A Puzzling Trident from Odessa


Click on Image to Magnify

The Type 1 Trident overprint of Odessa was printed from a lithographic plate of 10 x 10, designed for Imperial kopeck value stamps.

It is therefore rather strange that John Bulat lists Type 1 on two rouble values - the 10 x 10 plate would simply not work applied to rouble value sheets. But Bulat has the following:

1077 1 rub imperforate valued at - - mint and $125 used
1078  3.50 rub imperforate valued at - - mint and - - used

I can only illustrate one example of these stamps; I did not make a note of where I got it from, but it is probably from the Schmidt collection.
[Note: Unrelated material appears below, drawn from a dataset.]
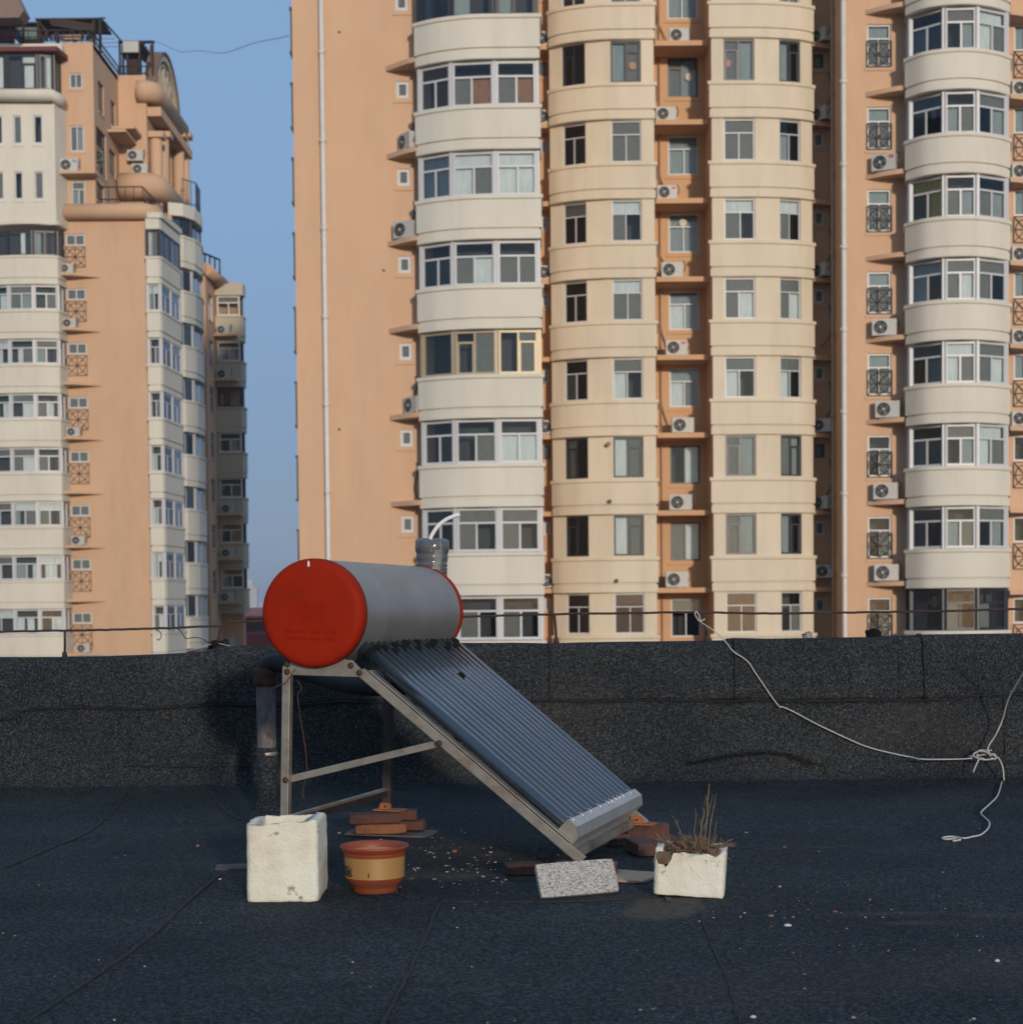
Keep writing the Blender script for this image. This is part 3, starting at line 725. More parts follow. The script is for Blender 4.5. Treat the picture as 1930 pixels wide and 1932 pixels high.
def glazed(O_list, zb, zt, frame, style, looks=None, b=.1):
    fm, pm, cm, dm = MB(), MB(), MB(), MB()
    for i in range(len(O_list) - 1):
        a, bb = Vector(O_list[i]), Vector(O_list[i+1]); L = (bb - a).length; u = (bb - a) / L
        T = TI @ frameT(a, u)
        for q in (fm, pm, cm, dm): q.T = T
        win_into(fm, pm, cm, .03, L - .03, zb + .02, zt - .02, style[i % len(style)], rt, y=.02, looks=looks, b=b)
        dm.quad((.02, .45, zb), (L - .02, .45, zb), (L - .02, .45, zt), (.02, .45, zt))
        fm.box(-.07, .05, -.01, .1, zb + .01, zt - .01); fm.box(L - .05, L + .07, -.012, .102, zb + .01, zt - .01)
    for q in (fm, pm, cm, dm): q.T = None
    f = fm.build('glazed_balcony', M[frame], tw); pm.build('pane', M['glass'], f)
    if cm.f: cm.build('curtain', [M[c] for c in CURT], f)
    dm.build('room_wall', M['dark_room'], f)
glazed([(fx0 - .2, 90.3), (TX(12, 90.3, 140), 90.25), (TX(72, 90.3, 140), 90.25), (TX(101, 90.4, 140), 90.4), (TX(114, 91.5, 140), 91.5)], zT[2] - .1, zT[1], 'dark_frame', ['DL', 'DR', 'R2', 'R2'], looks=[None, 'c_white', 'c_teal'], b=.12)
# ribbon bays: left (TB1) and right (RB1, RB2)
def tbay(path, inner, zf, ks, hw, style, darks=(0,), looks=None, b=.085):
    for k in ks:
        z = zf(k); hp = (zf(k) - zf(k+1)) - hw
        m = MB(); m.sweep(path, panel_sec(z, hp))
        poly = [m.pt((x, y, z - .02)) for x, y in path]; m.face(poly[::-1])
        poly = [m.pt((x, y, z - hp + .02)) for x, y in path]; m.face(poly)
        tpart(m, 'balcony_parapet', M['white_wall'])
        glazed(inner, z, zf(k) + hw, 'dark_frame' if k in darks else 'upvc', style if k not in darks else ['R2'], looks, b)
zTB = zlev(80, ((0, 483), (7, 1196)), 90.6)
hT = 48 / 102.5 * (zTB(0) - zTB(1))
def TP(l): return [(TX(px, Z), Z) for px, Z in l]
pth = arc_path(TP([(-70, 91.2), (-30, 90.6), (20, 90.3), (70, 90.25), (113, 90.5)]), 4) + [(TX(119, 90.9), 90.75), (TX(130, 91.6), 91.6)]
tbay(pth, TP([(-60, 91.2), (-32, 90.9), (19, 90.45), (66, 90.4), (112, 90.62), (122, 91.5)]), zTB, range(0, 8), hT, ['T2'])
m = MB(); m.sweep(pth, [(-.2, zT[4] + .25), (.1, zT[4] + .25), (.1, zT[4] + .05), (-.25, zT[4])]); tpart(m, 'moulding', M['white_wall'])
zR = zlev(285, ((0, 487), (7, 1192)), 91.6)
XR = TX(277, 91.6) + .0
rb = [(TX(279, 91.55), 91.6), (TX(280, 91.2), 91.05), (TX(305, 91.2), 91.05), (TX(309, 91.3), 91.25), (TX(309, 91.3) + .25, 95.2)]
ri = [(TX(281, 91.2), 91.2), (TX(305, 91.2), 91.2), (TX(305, 91.2) + .2, 93.1), (TX(305, 91.2) + .32, 95.1)]
tbay(rb, ri, zR, range(0, 8), 50 / 100.7 * (zR(0) - zR(1)), ['T2'], b=.06)
m = MB(); z9 = TZ(285, 431, 91); m.prism(rb + [(rb[0][0], 95.2)], z9, z9 + .55, 'z'); m.prism([(x + (.12 if i else 0), y - .1) for i, (x, y) in enumerate(rb)] + [(rb[0][0], 95.1)], z9 + .56, z9 + .85, 'z'); tpart(m, 'balcony_roof', M['white_wall'])
xb = TX(332, 98)
rb2 = [(xb, 96.5), (xb + .75, 96.9), (xb + 1.2, 98), (xb + 1.3, 99.5), (xb + 1.1, 101), (xb + .2, 102)]
ri2 = [(xb + .2, 96.7), (xb + 1.0, 98), (xb + 1.0, 101)]
zR2b = zlev(350, ((-1, 448), (6, 1165)), 97.5)
tbay(rb2, ri2, zR2b, range(-1, 7), .42 * (zR2b(0) - zR2b(1)), ['R2'], darks=(-1,), b=.06)
z9 = TZ(340, 412, 97.5); m = MB(); m.prism(rb2, z9, z9 + .7, 'z'); tpart(m, 'balcony_roof', M['white_wall'])
wm = MB(); wall(wm, (xr, 96.4), (1, 0), xb + .2 - xr, BASE, z9); wall(wm, (xb + .2, 96.4), (0, 1), 8, BASE, z9); tpart(wm, 'side_wall', [M['orange_tower'], M['dark_room']])
# little ledges + terrace rails
for k in range(0, 8):
    z = lvT(k) - 1.55
    m = MB(); m.prism([(xl - .1, 91.59), (xl - .1, 90.75), (xl + .5, 90.8), (xl + 1.9, 91.59)], z - .14, z, 'z'); tpart(m, 'ledge', M['orange_tower'])
for k, xx, nm in ((0, 130, 'with a cable above it'), (1, 133, ''), (3, 137, ''), (5, 142, ''), (7, 148, '')):
    ac_unit(TX(xx, 91.1), 91.1, lvT(k) - 1.53, 0, f'small air conditioner beside the left tower barred windows, {ORD[(0, 1, 3, 5, 7).index(k)]}', 'air conditioners on the left tower', .85)
def railing(pts, h, n, r=.035, name='railing', mat='iron'):
    m = MB()
    for a, b in zip(pts[:-1], pts[1:]):
        a = Vector(a); b = Vector(b)
        for t in (h, .15): m.tube([a + Vector((0, 0, t)), b + Vector((0, 0, t))], r, 6)
        L = (b - a).length; q = max(2, int(L * n))
        for i in range(q + 1): p = a.lerp(b, i / q); m.tube([p, p + Vector((0, 0, h))], r * .6, 5)
    return tpart(m, name, M[mat])
railing([(-32, 91.2, zRoof), (XC, 91.2, zRoof), (XC + .05, 97.2, zRoof)], .5, 2.2)
railing([(XC, 97.6, zP), (XP, 97.6, zP), (XP, 100, zP)], .55, 3)
railing([(TX(188, 91.2, 380), 91.3, zA + .3), (TX(268, 91.2, 380), 91.3, zA + .3), (TX(268, 91.2, 380) + .1, 96, zA + .3)], .8, 2.5)
railing([(XP + .9, 103, TZ(350, 385, 103)), (XP + 1.5, 104, TZ(350, 385, 103)), (XP + 1.4, 106, TZ(350, 385, 103))], 1.5, 3)
# terrace structures
wood = simple('dark terrace timber', (.035, .018, .015), .8, var=.3)
m = MB(); z = zRoof
def tb(pa, pb, ya, yb, Z0, Z1, mm=None):
    (mm or m).box(TX(pa, Z0, ya), TX(pb, Z0, ya), Z0, Z1, TZ(100, yb, Z0), TZ(100, ya, Z0))
tb(66, 190, 33, 36, 92.5, 95)
m.beam(P(82, 38, 93), P(190, 36, 93), .1, .1); m.beam(P(98, 37, 92.6), P(113, 56, 92.6), .25, .35); m.beam(P(103, 43, 92.4), P(180, 55, 92.4), .5, .42)
for px in (74, 108, 140, 176, 188): m.box(TX(px, 92.6, 50) - .07, TX(px, 92.6, 50) + .07, 92.6, 92.74, zRoof - .2, TZ(100, 36, 92.6))
m.beam(P(72, 40, 92.4), P(92, 62, 92.4), .1, .1)
tb(-20, 74, 40, 43, 92.6, 95); 
for px in (-5, 20, 44, 72): m.box(TX(px, 92.6, 50) - .06, TX(px, 92.6, 50) + .06, 92.5, 92.62, zRoof - .2, TZ(100, 43, 92.6))
tpart(m, 'terrace_pergola', wood)
m = MB(); tb(28, 70, 46, 72, 93, 94.5); tpart(m, 'terrace_shed', simple('greenish terrace glazing', (.12, .17, .17), .4))
m = MB(); tb(-20, 24, 54, 76, 91.8, 92.2); tpart(m, 'terrace_screen', simple('red screen', (.16, .02, .02), .6))
m = MB()
for i in range(26):
    px = 74 + i * 4.2; m.beam(P(px, 77, 92.2), P(px + rt.uniform(-5, 5), rt.uniform(57, 68), 92.2), rt.uniform(.06, .3), .05)
tpart(m, 'terrace_clutter', wood)
m = MB(); tb(118, 152, 65, 74, 91.9, 92.1); tpart(m, 'planter_box', M['pipe_brown'])
m = MB(); z = zP
for px in (226, 240, 263, 288): m.box(TX(px, 98, 110) - .06, TX(px, 98, 110) + .06, 98, 98.12, z, TZ(260, 80, 98))
for px in (232, 262, 285): m.box(TX(px, 100.5, 110) - .06, TX(px, 100.5, 110) + .06, 100.5, 100.62, z, TZ(260, 84, 100.5))
for i in range(9): m.beam((TX(262, 98), 98.0 + i*.34, TZ(260, 80, 98) - .02*i), (TX(262, 98) + .55 + .045*i, 98.0 + i*.34, TZ(260, 79, 98) - .05*i), .05, .14)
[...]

There are no markings or signatures on the back of the stamp but nearly everything looks plausible:

- the stamp appears to have been postally used on a formular card and has a triangular punch hole and a trace of blue crayon
- the ODESSA 10 10 18 cancel looks good - the only doubtful element is the difference in style between the first "10" (which looks slightly doubled ) and the second "10" but this may be of no significance
- the Trident looks good too. It's in the right kind of ink and it's under the cancellation.

BUT if this is Odessa Type 1 then really only two possibilities exist:

- there was a second Odessa 1 plate adapted to fit ruble value sheets
- there was some kind of handstamp made based on Odessa 1 and applied by hand to ruble value stamps (just like Odessa 4 - 6 handstamps)

Can anyone show more examples of this stamp or find references in the philatelic literature? Do any multiples exist?